SHAPIRO: People come through the front door and ask for ice, food, maybe a place to sleep. They fidget, apologize, and mumble their requests. Many of them look ashamed that they need help. Evelyn Palte flew from her home in Ohio to be here. She helped shelter Katrina evacuees three years ago. And she says Ike is different, at least in this part of the state.

Ms. PALTE: Hurricane Katrina, I had 2,400 people at Louisiana State University. That's a lot of people. Those people, it's - that was different, they're homeless, they had - they came up from New Orleans, none of them had anything except what they had on. A few people drove up and had cars, but that's it. I mean, they had nothing. And they knew they had no place to go back to or anything to go back to. These people just need shelter and help for now. As soon as they can get back in their homes, they'll be back to normal.

SHAPIRO: Last night, 16 people slept here. The shelter was prepared to take in 100 or more. They gave out around 900 meals in the last day. Palte says she's surprised more people didn't stay the night.

Ms. PALTE: I think a lot of people were afraid of looting and things. They didn't want to leave their homes.

SHAPIRO: Robert Hart decided not to leave his home, even though it's pretty much ruined. When the tree next to his trailer tipped over, the roots virtually upended the house. He's here to pick up a box full of food for his wife and three kids. They're sitting out in the car. He fights back tears while he talks.

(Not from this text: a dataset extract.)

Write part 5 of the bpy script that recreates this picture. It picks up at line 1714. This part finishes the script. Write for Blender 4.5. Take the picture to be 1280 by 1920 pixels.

Mr. ROBERT HART (Resident, Brazoria, Texas): Right now we're trying to go in the safest part of the house, and stay to one side of it, you know, try to keep the critters out by plugging the holes and whatnot, you know. Really, it's - I mean, we're trying to do stuff to stay as a family and, you know, stay together.

SHAPIRO: He says he cannot look more than a day into the future. He doesn't know what he'll do next or how he'll pay for it.

Mr. HART: No water, no electricity, so basically no plumbing, whatever, you know. All the insulation has been ripped out of the underneath of the house. I mean, you can go in one of the bathrooms and see straight through the tub to where you can see daylight because there's nothing underneath it. If our house falls apart that's - I mean, that's all we got, you know. That's about it.

SHAPIRO: Volunteers here say as the days go by stress increases. On one side of the church gym, a young woman carrying her child sits crying. When asked what the problem is, she says she doesn't want to talk. Ari Shapiro, NPR News, Brazoria, Texas.